Rooted in UK universities, which have long been absent from pioneering AI research, the Turing was slow to recognise the importance of large language models, and often seemed to get lost in highly politicised ethics debates. Its defence work, ringfenced from the rest of the institute, drew on non-academics and partnered directly with the national security community. This team is more widely respected by those who work in AI than the rest of the institute.
Despite evidence of AI’s growing importance on the battlefield, the UK remains a laggard. A Select Committee report published earlier this year warned of “a gap between rhetoric and reality” in the Ministry of Defence’s adoption of AI, with “few examples of Defence AI applications making it beyond small-scale experimentation and actually being adopted by the Armed Forces”.
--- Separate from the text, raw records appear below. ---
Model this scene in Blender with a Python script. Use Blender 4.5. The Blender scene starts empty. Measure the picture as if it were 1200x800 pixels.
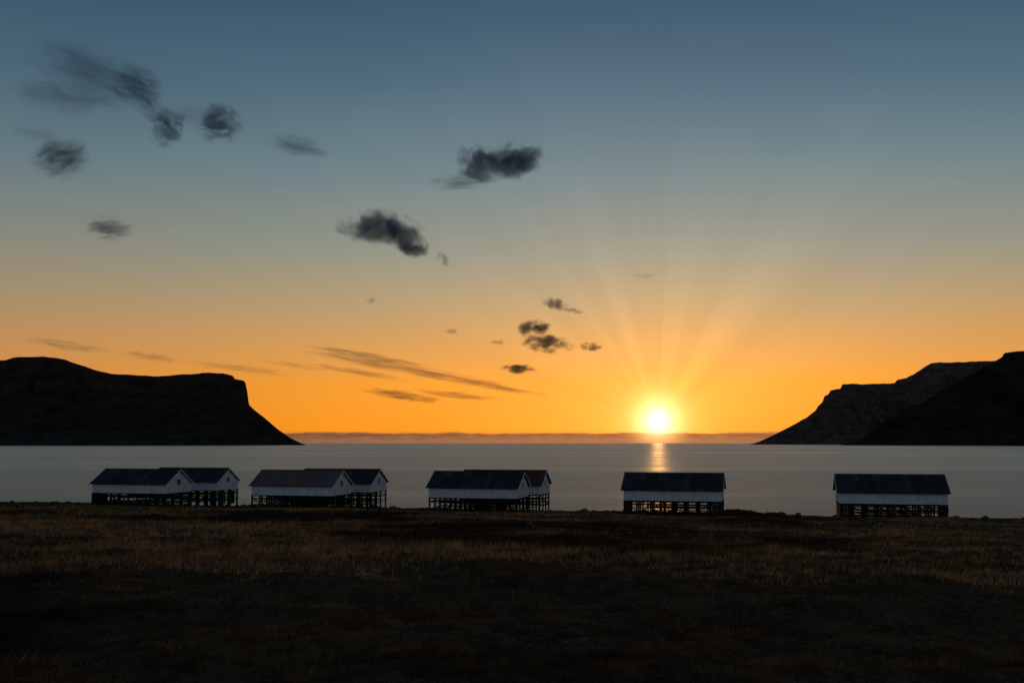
import bpy, math, random
import numpy as np
from mathutils import Vector, noise as mnoise
random.seed(4); rng=np.random.default_rng(7)
sc=bpy.context.scene
sc.view_settings.view_transform='Standard'; sc.view_settings.look='None'
sc.view_settings.exposure=0; sc.view_settings.gamma=1

H=13.5; F=1166.7; PITCH=math.atan(119/F)
def ray(px,py):
    a=(px-600)/F; b=(400-py)/F
    return Vector((a, math.cos(PITCH)-b*math.sin(PITCH), math.sin(PITCH)+b*math.cos(PITCH)))
def at_depth(px,py,D):
    r=ray(px,py); return Vector((0,0,H))+r*(D/r.y)
def lin(r,g,b):
    f=lambda c:(c/255/12.92) if c<10.3 else ((c/255+.055)/1.055)**2.4
    return (f(r),f(g),f(b),1)

# ---------------------------------------------------------------- camera
cam=bpy.data.cameras.new('camera'); co=bpy.data.objects.new('camera',cam)
sc.collection.objects.link(co); sc.camera=co
cam.lens=35; cam.sensor_width=36; cam.clip_start=.1; cam.clip_end=600000
co.location=(0,0,H); co.rotation_euler=(math.pi/2+PITCH,0,0)

# ---------------------------------------------------------------- node helpers
class NT:
    def __init__(s,t): s.t=t; s.t.nodes.clear()
    def n(s,typ,**kw):
        nd=s.t.nodes.new(typ)
        for k,v in kw.items(): setattr(nd,k,v)
        return nd
    def link(s,a,b): s.t.links.new(a,b)
    def put(s,sock,v):
        if hasattr(v,'is_output'): s.link(v,sock)
        else:
            if sock.type=='VECTOR' and len(v)==4: v=v[:3]
            if sock.type=='RGBA' and len(v)==3: v=(*v,1)
            sock.default_value=v
    def m(s,op,a,b=None,c=None,clamp=False):
        nd=s.n('ShaderNodeMath',operation=op); nd.use_clamp=clamp
        s.put(nd.inputs[0],a)
        if b is not None: s.put(nd.inputs[1],b)
        if c is not None: s.put(nd.inputs[2],c)
        return nd.outputs[0]
    def v(s,op,a,b=None,out=0):
        nd=s.n('ShaderNodeVectorMath',operation=op); s.put(nd.inputs[0],a)
        if b is not None: s.put(nd.inputs[1],b)
        return nd.outputs[out]
    def scale(s,a,f):
        nd=s.n('ShaderNodeVectorMath',operation='SCALE'); s.put(nd.inputs[0],a); s.put(nd.inputs[3],f); return nd.outputs[0]
    def ramp(s,f,pts,interp='LINEAR'):
        nd=s.n('ShaderNodeValToRGB'); r=nd.color_ramp; r.interpolation=interp
        while len(r.elements)<len(pts): r.elements.new(.5)
        for e,(p,c) in zip(r.elements,pts): e.position=p; e.color=c if len(c)==4 else (*c,1)
        s.put(nd.inputs[0],f); return nd.outputs[0]
    def mix(s,f,a,b,blend='MIX'):
        nd=s.n('ShaderNodeMix',data_type='RGBA',blend_type=blend)
        s.put(nd.inputs[0],f); s.put(nd.inputs[6],a); s.put(nd.inputs[7],b); return nd.outputs[2]
    def rng(s,x,a,b,c=0,d=1,smooth=True):
        nd=s.n('ShaderNodeMapRange',interpolation_type='SMOOTHSTEP' if smooth else 'LINEAR')
        for i,v in enumerate((x,a,b,c,d)): s.put(nd.inputs[i],v)
        return nd.outputs[0]
    def noise(s,vec,scale,detail=4,rough=.5,dist=0,out=0):
        nd=s.n('ShaderNodeTexNoise'); s.put(nd.inputs['Vector'],vec)
        nd.inputs['Scale'].default_value=scale; nd.inputs['Detail'].default_value=detail
        nd.inputs['Roughness'].default_value=rough; nd.inputs['Distortion'].default_value=dist
        return nd.outputs[out]
def mat(name):
    m=bpy.data.materials.new(name); m.use_nodes=True; return m,NT(m.node_tree)

# ---------------------------------------------------------------- world
SUN=ray(771,493).normalized()
sun_az=math.atan2(SUN.x,SUN.y); sun_el=math.asin(SUN.z)
w=bpy.data.worlds.new('World'); sc.world=w; w.use_nodes=True; N=NT(w.node_tree)
try: w.cycles.sampling_method='MANUAL'; w.cycles.sample_map_resolution=1024
except Exception as ex: print(ex)
tc=N.n('ShaderNodeTexCoord'); D=N.v('NORMALIZE',tc.outputs['Generated'])
sep=N.n('ShaderNodeSeparateXYZ'); N.link(D,sep.inputs[0]); dx,dy,dz=sep.outputs
el=N.m('MULTIPLY',N.m('ARCSINE',dz),57.2958)
elp=N.m('MAXIMUM',el,0.0)
# faint large-scale unevenness of the haze layers
hn=N.noise(N.v('MULTIPLY',D,(1.6,1.6,5)),1.6,3,.5)
elw=N.m('MAXIMUM',N.m('ADD',elp,N.m('MULTIPLY',N.m('SUBTRACT',hn,.5),N.m('MULTIPLY',elp,.14))),0.0)
t=N.m('SQRT',N.m('DIVIDE',elw,90.0))
warm=N.ramp(t,[(0,lin(232,132,30)),(.1,lin(250,149,30)),(.194,lin(240,152,46)),(.254,lin(208,152,88)),
  (.30,lin(174,152,116)),(.343,lin(144,146,132)),(.412,lin(103,129,137)),(.471,lin(71,104,124)),
  (.516,lin(50,84,108)),(.7,lin(38,66,92)),(1,lin(32,52,78))])
cool=N.ramp(t,[(0,lin(116,110,112)),(.15,lin(136,128,126)),(.3,lin(122,132,142)),(.45,lin(86,106,128)),
  (.7,lin(54,74,102)),(1,lin(34,50,76))])
hd=N.v('NORMALIZE',N.v('MULTIPLY',D,(1,1,0)))
cosaz=N.v('DOT_PRODUCT',hd,(math.sin(sun_az),math.cos(sun_az),0),out=1)
azd=N.m('MULTIPLY',N.m('ARCCOSINE',N.m('MINIMUM',cosaz,.99999)),57.2958)
col=N.mix(N.rng(azd,16,110),warm,cool)
dark=N.rng(azd,4,42,1.0,.80)
dark=N.m('ADD',dark,N.rng(azd,60,120,0,.22))
col=N.scale(col,dark)
# angle from the sun
vd=N.v('SUBTRACT',D,tuple(SUN)); ang=N.m('MULTIPLY',N.v('LENGTH',vd,out=1),57.2958)
R=Vector((math.cos(sun_az),-math.sin(sun_az),0)); U=R.cross(SUN).normalized()
pa=N.v('DOT_PRODUCT',vd,tuple(R),out=1); pb=N.v('DOT_PRODUCT',vd,tuple(U),out=1)
phi=N.m('ARCTAN2',pa,pb)
cx=N.n('ShaderNodeCombineXYZ'); N.link(phi,cx.inputs[0]); cx.inputs[1].default_value=3.7
rn=N.noise(cx.outputs[0],3.9,2.0,.55)
rays=N.m('MULTIPLY',N.m('SUBTRACT',rn,.5),N.m('MULTIPLY',N.m('EXPONENT',N.m('DIVIDE',ang,-7.0)),N.rng(ang,.8,3)))
rays=N.m('MULTIPLY',rays,N.rng(N.m('ABSOLUTE',phi),.5,1.5,1,.3))
col=N.scale(col,N.m('ADD',1.0,N.m('MULTIPLY',rays,1.35)))
def glow(width,amp,c):
    return N.scale(N.scale(c,amp),N.m('EXPONENT',N.m('DIVIDE',ang,-width)))
for wd,am,c in ((.52,5,(1,.80,.42)),(3.0,.42,(1,.60,.12)),(8,.09,(1,.74,.42))):
    col=N.v('ADD',col,glow(wd,am,c))
# low bank of cloud far out on the sea horizon
hb=N.noise(N.v('MULTIPLY',D,(1,1,3)),26,5,.6)
hb2=N.noise(N.v('MULTIPLY',D,(1,1,9)),60,4,.6)
top=N.m('ADD',.42,N.m('MULTIPLY',hb,.34))
bank=N.rng(N.m('SUBTRACT',top,el),-.07,.09)
bank=N.m('MULTIPLY',bank,N.rng(ang,.5,2.4,.45,.95))
bc=N.mix(N.rng(el,.08,.5),lin(128,96,78),lin(84,66,62)); bc=N.mix(N.rng(hb2,.4,.7,0,.45),bc,lin(170,118,72))
bcol=N.scale(bc,dark)
col=N.mix(bank,col,bcol)
sky=N.n('ShaderNodeTexSky',sky_type='NISHITA'); sky.sun_disc=False
sky.sun_elevation=sun_el; sky.sun_rotation=sun_az; sky.altitude=10; sky.dust_density=1.5
skyc=N.scale(sky.outputs[0],.012)
col=N.v('ADD',col,skyc)
bg=N.n('ShaderNodeBackground'); N.link(col,bg.inputs[0]); bg.inputs[1].default_value=1
out=N.n('ShaderNodeOutputWorld'); N.link(bg.outputs[0],out.inputs[0])

# sun lamp
sl=bpy.data.lights.new('sun','SUN'); sl.energy=.13; sl.angle=math.radians(.5); sl.color=(1,.55,.22)
so=bpy.data.objects.new('sun',sl); sc.collection.objects.link(so)
so.rotation_euler=SUN.to_track_quat('Z','Y').to_euler(); so.location=(0,0,60)

# ---------------------------------------------------------------- mesh helpers
def link(o): sc.collection.objects.link(o); return o
def grid_mesh(name,X,Y,Z,m,smooth=True):
    ny,nx=X.shape
    me=bpy.data.meshes.new(name)
    co_=np.stack([X,Y,Z],-1).reshape(-1,3).astype(np.float32)
    i=np.arange(ny*nx).reshape(ny,nx)
    f=np.stack([i[:-1,:-1],i[:-1,1:],i[1:,1:],i[1:,:-1]],-1).reshape(-1,4)
    me.vertices.add(len(co_)); me.vertices.foreach_set('co',co_.ravel())
    me.loops.add(f.size); me.loops.foreach_set('vertex_index',f.ravel().astype(np.int32))
    me.polygons.add(len(f)); me.polygons.foreach_set('loop_start',np.arange(0,f.size,4,dtype=np.int32))
    me.update(calc_edges=True)
    me.polygons.foreach_set('use_smooth',np.full(len(f),smooth)); me.materials.append(m)
    return link(bpy.data.objects.new(name,me))
def hash2(i,j,s):
    n=(i.astype(np.int64)*374761393+j.astype(np.int64)*668265263+s*982451653)&0x7fffffff
    n=((n^(n>>13))*1274126177)&0x7fffffff
    return ((n^(n>>16))&0xffff)/65535.0
def vn(x,y,s=0):
    xi=np.floor(x);yi=np.floor(y);fx=x-xi;fy=y-yi
    fx=fx*fx*(3-2*fx);fy=fy*fy*(3-2*fy)
    a=hash2(xi,yi,s);b=hash2(xi+1,yi,s);c=hash2(xi,yi+1,s);d=hash2(xi+1,yi+1,s)
    return (a*(1-fx)+b*fx)*(1-fy)+(c*(1-fx)+d*fx)*fy-.5
def fbm(x,y,s=0,o=4):
    r=0;a=1
    for k in range(o): r=r+a*vn(x*2**k,y*2**k,s+k*17); a*=.5
    return r

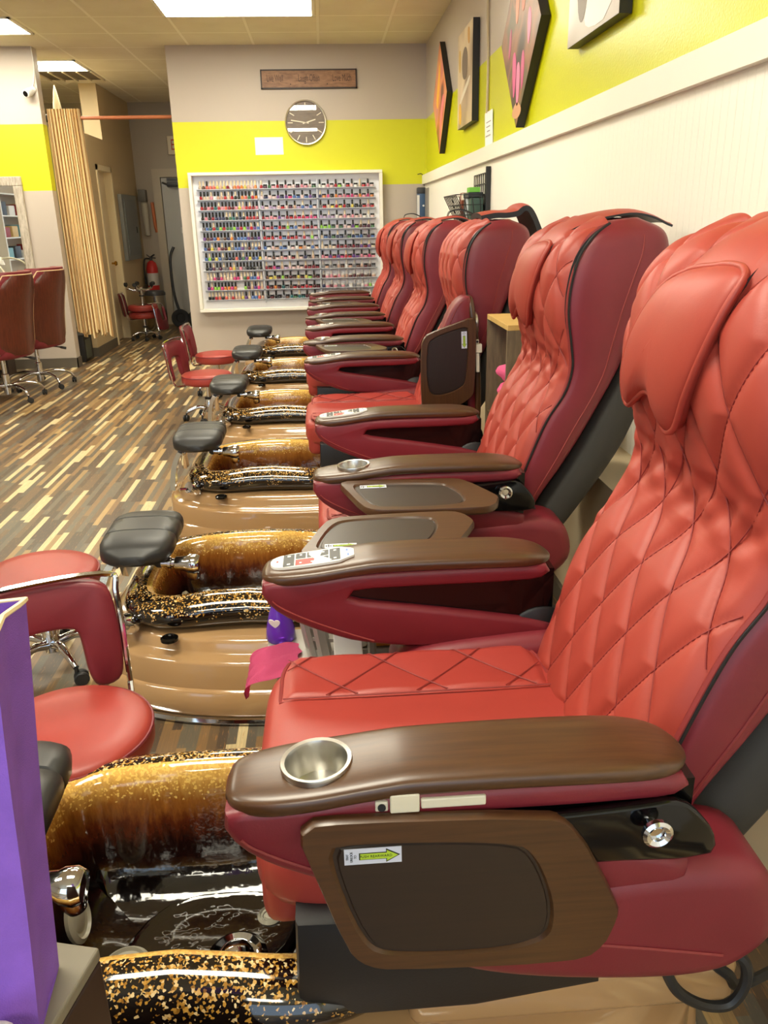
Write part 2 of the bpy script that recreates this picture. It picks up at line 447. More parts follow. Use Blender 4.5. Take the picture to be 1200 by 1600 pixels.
troffer(-3.646, 9.47, -2.426, 10.08, 'glowing light panel behind the left partition next to the air vent')
for y in (3.98, .93, -2.1):
    troffer(-1.206, y, .014, y+.61, 'ceiling light panel over the row of pedicure chairs')
for y in (4.59, .93):
    troffer(-3.646, y, -2.426, y+.61, 'ceiling light panel over the open floor on the left')
v = thing('ceiling_vent', 'brown slotted air return vent in the ceiling behind the partition', 'vent', (-2.73, 10.39, ZC))
obj('backing', bb((-.30, -.30, -.004), (.30, .30, 0)), mat('vent shadow brown', (92, 80, 62), .7), v, smooth=False)
bm = bmesh.new()
for x in (-.3, -.15, 0, .15, .3): box(bm, (x, 0, -.01), (.018, .61, .02))
obj('vent_bars', bm, mat('vent cream', (214, 200, 170), .5), v, smooth=False)

# ------------------------------------------------------------------ back wall things
# sign board
s = thing('sign_board', 'long wooden sign reading Live Well Laugh Often Love Much above the clock', 'sign', (-.065, YB, 2.693))
obj('board', bb((-.45, -.018, -.072), (.45, 0, .072)), m_wood('burnt sign wood', (120, 84, 58), (168, 124, 88), .5, (5, 30, 20), 0), s, smooth=False)
bm = bmesh.new()
for c0, c1 in (((-.462, -.024, .072), (.462, 0, .084)), ((-.462, -.024, -.084), (.462, 0, -.072)), ((-.462, -.024, -.084), (-.45, 0, .084)), ((.45, -.024, -.084), (.462, 0, .084))):
    box(bm, [(a+b)/2 for a, b in zip(c0, c1)], [b-a for a, b in zip(c0, c1)])
obj('border', bm, mat('dark border', (52, 36, 28), .5), s, smooth=False)
bm = bmesh.new()
for tx, x in (('Live Well', -.325), ('Laugh Often', .0), ('Love Much', .318)):
    text_bm(tx, .088, rotm(PI/2, 0, 0, (x, -.0185, .005)), .47, bm=bm)
for x in (-.178, .175): lathe(bm, [(0, 0), (.006, 0), (.006, .001), (0, .001)], 8, axis_to((0, -1, 0), (x, -.018, -.045)))
obj('lettering', bm, mat('dark lettering', (74, 50, 38), .6), s, smooth=False)
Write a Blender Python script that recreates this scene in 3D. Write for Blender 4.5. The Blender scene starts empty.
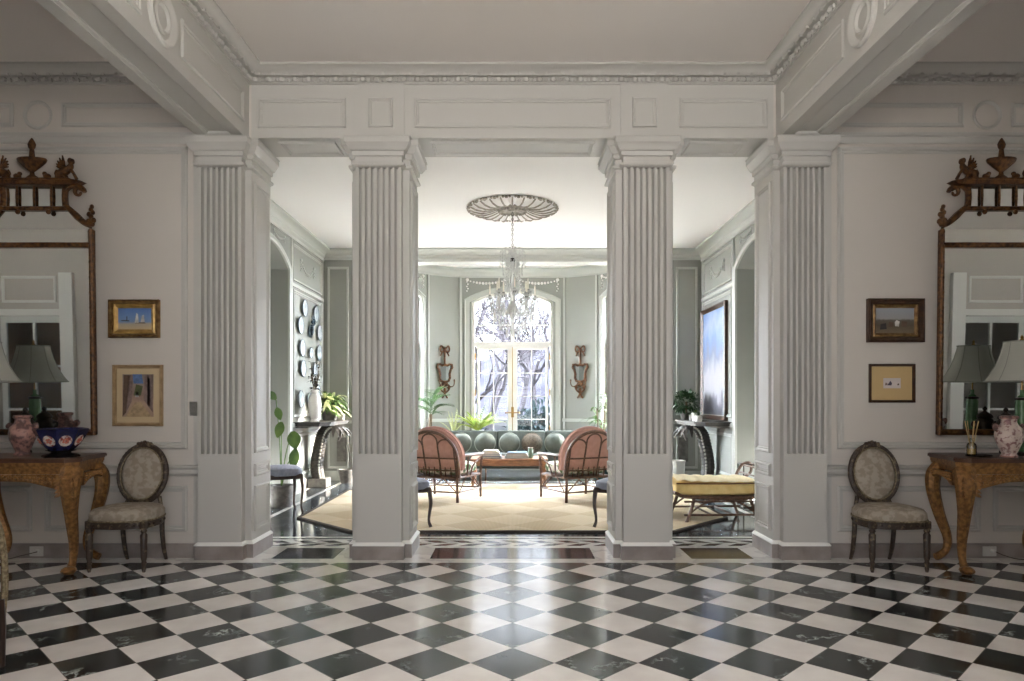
import bpy, bmesh, math, random
from mathutils import Vector, Matrix, Euler
R_ = math.radians
PI = math.pi
C = bpy.context.scene.collection
random.seed(7)

# ---------- camera model taken from the photograph: eye 1.356 m, 696 px focal, horizon y=400, centre x=512.5
F, EYE, CX, HY = 696.0, 1.356, 512.5, 400.0
def WX(px, Y): return (px - CX) * Y / F
def WZ(py, Y): return EYE + (HY - py) * Y / F

def lin(c):
    c = c / 255.0
    return c / 12.92 if c <= .04045 else ((c + .055) / 1.055) ** 2.4
def rgb(r, g, b): return (lin(r), lin(g), lin(b), 1.0)

# ---------- materials
MATS = {}
def mat(name, col, rough=.6, metal=0.0, col2=None, nscale=8.0, ndetail=4.0, nlo=.35, nhi=.65, bump=0.0, bscale=60.0,
        spec=.5, trans=0.0, stretch=None, wave=False, emis=None):
    m = bpy.data.materials.new(name); m.use_nodes = True
    nt = m.node_tree; N = nt.nodes; L = nt.links
    b = N['Principled BSDF']
    b.inputs['Base Color'].default_value = col
    b.inputs['Roughness'].default_value = rough
    b.inputs['Metallic'].default_value = metal
    b.inputs['Specular IOR Level'].default_value = spec
    tc = N.new('ShaderNodeTexCoord'); mp = N.new('ShaderNodeMapping')
    L.new(tc.outputs['Object'], mp.inputs['Vector'])
    if stretch: mp.inputs['Scale'].default_value = stretch
    if col2 is not None:
        if wave:
            n = N.new('ShaderNodeTexWave'); n.inputs['Scale'].default_value = nscale; n.inputs['Distortion'].default_value = 6
            n.inputs['Detail'].default_value = ndetail
        else:
            n = N.new('ShaderNodeTexNoise'); n.inputs['Scale'].default_value = nscale; n.inputs['Detail'].default_value = ndetail
        L.new(mp.outputs['Vector'], n.inputs['Vector'])
        r = N.new('ShaderNodeValToRGB')
        r.color_ramp.elements[0].position = nlo; r.color_ramp.elements[0].color = col
        r.color_ramp.elements[1].position = nhi; r.color_ramp.elements[1].color = col2
        L.new(n.outputs[0], r.inputs['Fac']); L.new(r.outputs['Color'], b.inputs['Base Color'])
    if bump > 0:
        n2 = N.new('ShaderNodeTexNoise'); n2.inputs['Scale'].default_value = bscale; n2.inputs['Detail'].default_value = 3
        L.new(mp.outputs['Vector'], n2.inputs['Vector'])
        bp = N.new('ShaderNodeBump'); bp.inputs['Strength'].default_value = bump; bp.inputs['Distance'].default_value = .01
        L.new(n2.outputs[0], bp.inputs['Height']); L.new(bp.outputs['Normal'], b.inputs['Normal'])
    if trans > 0:
        tr = N.new('ShaderNodeBsdfTranslucent'); mx = N.new('ShaderNodeMixShader'); mx.inputs[0].default_value = trans
        src = b.inputs['Base Color'].links[0].from_socket if b.inputs['Base Color'].links else None
        if src: L.new(src, tr.inputs['Color'])
        else: tr.inputs['Color'].default_value = col
        L.new(b.outputs[0], mx.inputs[1]); L.new(tr.outputs[0], mx.inputs[2])
        L.new(mx.outputs[0], N['Material Output'].inputs['Surface'])
    MATS[name] = m
    return m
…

There is a case for the UK breaking its reliance on overseas labs or contractors and conducting its own R&D around autonomy for drones, electronic warfare, or sensors. The MoD might announce new innovation units, but its delivery record remains thin. Moving this work out of the bureaucratic Government machine and into a well-funded defence technology institute could help.
Yet the chances of this happening are slim, and receding further. Despite its status as a “national” AI institute, ministers have no direct power over the Turing. They do not pick its CEO or chair, play no role in setting its strategy, and have no say in its governance.
Power largely lies with the Engineering and Physical Sciences Research Council (EPSRC), the Turing’s primary funder. Under the Higher Education Act 2017, once a government has signed off on the strategy set by UK Research and Innovation (which oversees research councils), it cannot interfere in funding decisions. The EPSRC has expressed concern about the governance and effectiveness of the Turing, but its leadership is determined to avoid even the appearance that it is responsive to political pressure. Universities which also provide substantial funding are unlikely to support shutting Turing’s academic programmes, however dubious, in favour of national security work, with academics already decrying the Kyle letter as an attack on their freedom.
The Turing’s leadership has gambled that it can play the Government and the EPSRC off against each other until media and political interest subsides. The CEO and Chair have both told staff that they have no plans to alter the institute’s focus.
UK Research and Innovation’s present strategy runs until 2027 so, short of more drastic intervention, the Government can only hope that the EPSRC tires of the public feuding and acts unilaterally. The risk remains, however, that the Turing disintegrates before this happens, a possibility only made more likely by the complaints made by whistleblowers in recent days.
A secretary of state sending a letter pleading with a publicly-funded body to change its focus and said public body deciding to ignore it is a good metaphor for British state capacity, but Kyle is not the architect of this impasse. The Turing is a reflection of a Coalition-era aversion to serious thinking about institutions. Instead of investing in critical capabilities, the 2010-15 government accelerated the trend of outsourcing science and innovation policy to a collection of universities, research councils, and other vested interests under a haze of buzzwords about decentralisation. A well-functioning national institute, ultimately, requires national seriousness.